_EXERCISE GOAL_. Search the data below for "from"; list each line that holds it.

--- Start of GIVEN DATA ---

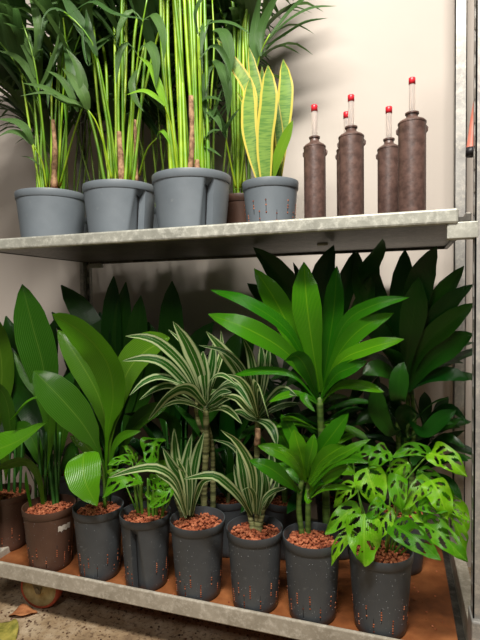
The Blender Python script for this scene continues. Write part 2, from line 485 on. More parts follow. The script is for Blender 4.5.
# ------------------------------------------------------------------ trolley
tr = thing('plant_trolley', (-.52, 1.43, 0), 'galvanised steel nursery trolley with two shelves, slotted corner posts and red-tyred casters', 'trolley')
def post(x0, x1, y0, y1, side, slots=True):
    mb = MB(); zb, zt = .10, 2.12; t = .003
    # web towards the outside, flanges front and back; the inner flange is slotted
    ow = (x1-t, x1) if side > 0 else (x0, x0+t)
    mb.box((ow[0], y0, zb), (ow[1], y1, zt))
    mb.box((x0, y0, zb), (x1, y0+t, zt))
    mb.box((x0, y1-t, zb), (x1, y1, zt))
    iw = (x0, x0+t) if side > 0 else (x1-t, x1)
    mb.box((iw[0], y0, zb), (iw[1], y0+.010, zt)); mb.box((iw[0], y1-.010, zb), (iw[1], y1, zt))
    z = zb
    if not slots: mb.box((iw[0], y0+.010, zb), (iw[1], y1-.010, zt)); z = zt
    while z < zt-.03:
        mb.box((iw[0], y0+.010, z), (iw[1], y1-.010, z+.022)); z += .05
    return mb.build('post', M['post'], tr, smooth=False)
post(.159, XR, FY, FY+.034, 1); post(.172, XR+.007, BY-.034, BY, 1, False)
post(XL, XL+.035, FY, FY+.034, -1)
def slotted_back_post(x0):
    mb = MB(); zb, zt = .10, 2.12
    mb.box((x0, BY-.034, zb), (x0+.016, BY, zt)); mb.box((x0+.016, BY-.012, zb), (x0+.019, BY, zt))
    mb.box((x0+.030, BY-.016, zb), (x0+.035, BY, zt)); z = zb
    while z < zt-.03:
        mb.box((x0+.019, BY-.012, z), (x0+.030, BY-.009, z+.026)); z += .05
    return mb.build('post', M['post'], tr, smooth=False)
slotted_back_post(XL)
b = MB(); b.box((XL, BY-.004, .1), (XL+.034, BY+.001, 2.12)); b.build('post_backing', M['galvdark'], tr, smooth=False)
# upper shelf: tray with rolled rim, corner hooks
SX0, SX1 = -1.225, .126
mb = MB()
mb.box((SX0+.004, FY+.01, ZS-.028), (SX1+.026, BY-.006, ZS-.018))
o_sh = mb.build('shelf', M['galvdark'], tr, smooth=False)
mb = MB(); mb.box((SX0, FY-.006, ZS-.033), (SX1, FY+.016, ZS)); mb.build('shelf_rim', M['galv'], o_sh, smooth=False, bevel=.005)
mb = MB(); mb.box((SX0, FY+.012, ZS-.030), (SX0+.012, BY-.004, ZS-.006)); mb.box((SX1+.018, FY+.03, ZS-.036), (SX1+.03, BY-.004, ZS-.006))
mb.box((SX0, BY-.016, ZS-.036), (SX1+.03, BY-.004, ZS-.008)); mb.build('shelf_side', M['galvdark'], o_sh, smooth=False, bevel=.002)
mb = MB(); mb.box((.103, FY-.001, ZS-.066), (.166, FY+.004, ZS-.030)); mb.box((.103, FY-.001, ZS-.040), (.108, FY+.03, ZS-.030))
mb.box((.103, FY, ZS-.066), (.166, FY+.032, ZS-.062))
mb.build('hook_bracket', M['galv'], o_sh, smooth=False, bevel=.0025)
mb = MB(); mb.box((SX0-.018, FY-.001, ZS-.066), (SX0+.03, FY+.004, ZS-.030)); mb.build('hook_bracket', M['galv'], o_sh, smooth=False, bevel=.0025)
mb = MB(); mb.box((-1.21, BY-.02, ZS-.052), (-1.15, BY-.006, ZS-.034)); mb.build('hook_bracket', M['galv'], o_sh, smooth=False, bevel=.002)
mb = MB()
for px in (323,):
    p = at(px, 246, FY+.30); mb.box((p.x-.016, p.y-.01, ZS-.034), (p.x+.016, p.y+.004, ZS-.027))
mb.build('shelf_clip', M['post'], o_sh, smooth=False, bevel=.002)
# base
mb = MB(); mb.box((XL, FY-.008, ZD-.048), (XR-.02, FY+.002, ZD)); mb.box((XL, BY-.02, ZD-.048), (XR, BY, ZD))
mb.box((XL, FY+.014, ZD-.048), (XL+.03, BY-.02, ZD)); 
o_b = mb.build('base_frame', M['rail'], tr, smooth=False, bevel=.003)
mb = MB(); mb.box((.137, FY+.006, ZD-.048), (.160, BY-.02, ZD-.042)); mb.build('gap_shade_plate', M['galvdark'], o_b, smooth=False)  # added dark plate, makes the gap beside the deck read as shade
mb = MB(); mb.box((.158, FY+.014, ZD-.05), (.19, BY-.02, ZD+.028)); mb.build('side_rail', M['rail'], o_b, smooth=False, bevel=.003)
mb = MB(); mb.box((.166, BY-.05, .06), (.212, BY+.006, .25)); mb.build('post_socket', M['post'], o_b, smooth=False, bevel=.004)
mb = MB(); mb.box((.155, FY-.012, .06), (.206, FY+.05, .255))
mb.build('post_socket', M['post'], o_b, smooth=False, bevel=.004)
mb = MB(); mb.box((XL+.03, FY+.003, ZD-.034), (.136, BY-.02, ZD-.022)); mb.build('deck', M['ply'], o_b, smooth=False)
ZP = ZD-.022
def caster(x, y, ang, rad=.068):
    c = Vector((x, y, rad)); e = bpy.data.objects.new('caster', None); col.objects.link(e); e.parent = tr; e.location = c-abs_loc(tr)
    rot = Matrix.Rotation(ang, 3, 'Z')
    def ring(prof_, mat, nm, seg=40):
        mb = MB(); n0 = 0
        for (r_, a_) in prof_:
            for k in range(seg):
                g = 2*math.pi*k/seg
                mb.v.append(c + rot @ Vector((r_*math.cos(g), a_, r_*math.sin(g))))
        N = len(prof_)
        for i in range(N-1):
            for k in range(seg):
                k2 = (k+1) % seg; mb.face([i*seg+k, (i+1)*seg+k, (i+1)*seg+k2, i*seg+k2])
        return mb.build(nm, M[mat], e)
    q = rad
    ring([(q-.010, -.017), (q-.004, -.017), (q, -.010), (q, .010), (q-.004, .017), (q-.010, .017), (q-.010, -.017)], 'tyre', 'tyre')
    ring([(.0, -.013), (.010, -.013), (.018, -.015), (.020, -.008), (q-.018, -.006), (q-.010, -.016), (q-.009, .016), (q-.018, .006), (.02, .008), (.018, .015), (0, .013)], 'hub', 'wheel')
    mb = MB()
    for s in (-1, 1):
        n = len(mb.v)
        for yy in (s*.021, s*.024):
            for (xx, zz) in ((-.006, -.014), (.008, -.014), (.012, .02), (.016, rad), (-.048, rad), (-.02, .02)):
                mb.v.append(c + rot @ Vector((xx, yy, zz)))
        mb.face([n+i for i in range(6)]); mb.face([n+6+i for i in range(6)][::-1])
        for i in range(6): j = (i+1) % 6; mb.face([n+i, n+6+i, n+6+j, n+j])
    P = [c + rot @ Vector((-.02, 0, z)) for z in (rad-.006, rad+.002)]
    mb.tube(P, .034, 20)
    mb.tube([c + rot @ Vector((0, y_, 0)) for y_ in (-.028, .028)], .007, 10)
    mb.build('fork', M['fork'], e, smooth=False)
pc = at(42, 585, FY+.075)
caster(pc.x, pc.y, R(8)); caster(.10, BY-.08, R(20)); caster(XL+.12, BY-.09, R(-35)); caster(-.02, FY+.12, R(30))

# ------------------------------------------------------------------ potted plants : roots
def plant(name, px, Y, zb, rt, rb, h, mat, label, cat, group=None, **k):
    p = at(px, 400, Y)
    # pixel column at the pot's own height
    for _ in range(4):
        q = Vector((p.x, Y, zb+h*.6)) - CAM
        cx = 240+FPX*q.dot(AX[0])/q.dot(AX[2]); p.x += (px-cx)*q.dot(AX[2])/FPX
    root = thing(name, (p.x, Y, zb), label, cat, group)
    pot(root, rt, rb, h, mat, **k)
    return root
GU = 'palms and snake plant in pots on the upper shelf'
ZU = ZS-.018
def stalk_frond(root, base, top, tip, nl=9, ll=.24, lw=.026, seed=0, r=.0038, mat='palm', smat='stalk', start=.15, sag=.6):
    """pinnate palm frond: bare stalk from base to top, leafy rachis from top to tip"""
    rr = random.Random(seed); base, top, tip = Vector(base), Vector(top), Vector(tip)
    m1 = base.lerp(top, .5)+Vector((rr.uniform(-.012, .012), rr.uniform(-.01, .01), 0))
    m2 = top.lerp(tip, .5)+Vector((0, 0, (tip-top).length*.12))
    P = spline([base, m1, top, m2, tip], 28)
    L0 = (top-base).length; LT = L0+(tip-top).length; k0 = L0/LT
    mb = MB(); side0 = 1
    mb.tube(P, [r*(1-.8*max(0, (i/28-k0)/(1-k0+1e-6)))*(1.25 if i < 4 else 1) for i in range(29)], 6)
    lf = MB()
    for i in range(nl):
        t = k0+(1-k0)*(start+(1-start)*i/max(1, nl-1)); j = min(27, int(t*28)); p = P[j]
        T = (P[min(28, j+1)]-P[j-1]).normalized()
        S = T.cross(Vector((0, 0, 1)))
        S = S.normalized() if S.length > .05 else Vector((math.cos(seed), math.sin(seed), 0))
        for sd in (-1, 1):
            a = rr.uniform(.55, .95) if i < nl-1 else .25
            d = (T*math.cos(a)+S*sd*math.sin(a)+Vector((0, rr.uniform(-.15, .15), rr.uniform(0, .2)))).normalized()
            L = ll*(rr.uniform(.8, 1.1))*(1-.35*abs(i/(nl-1)-.4))
            q1 = p+d*L*.4; q2 = q1+(d+Vector((0, 0, -sag*.55))).normalized()*L*.33; q3 = q2+(d*.8+Vector((0, 0, -sag*1.3))).normalized()*L*.3
            Nn = (Vector((0, 0, 1))-T*.3+Vector((0, -.35, 0)))
            ok = all(v.y < 1.84 for v in (q1, q2, q3))
            if not ok:
                q1.y, q2.y, q3.y = min(q1.y, 1.80), min(q2.y, 1.80), min(q3.y, 1.80)
            ribbon(lf, [p, q1, q2, q3], lw*rr.uniform(.8, 1.15), 'palm', Nn, .25, 0, 8, 2)
    o = lf.build('frond', M[mat], root); mb.build('stalk', M[smat], o)
    return o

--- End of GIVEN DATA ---

_SOLUTION TO THE EXERCISE_.
The Blender Python script for this scene continues. Write part 2, from line 485 on. More parts follow. The script is for Blender 4.5.
    """pinnate palm frond: bare stalk from base to top, leafy rachis from top to tip"""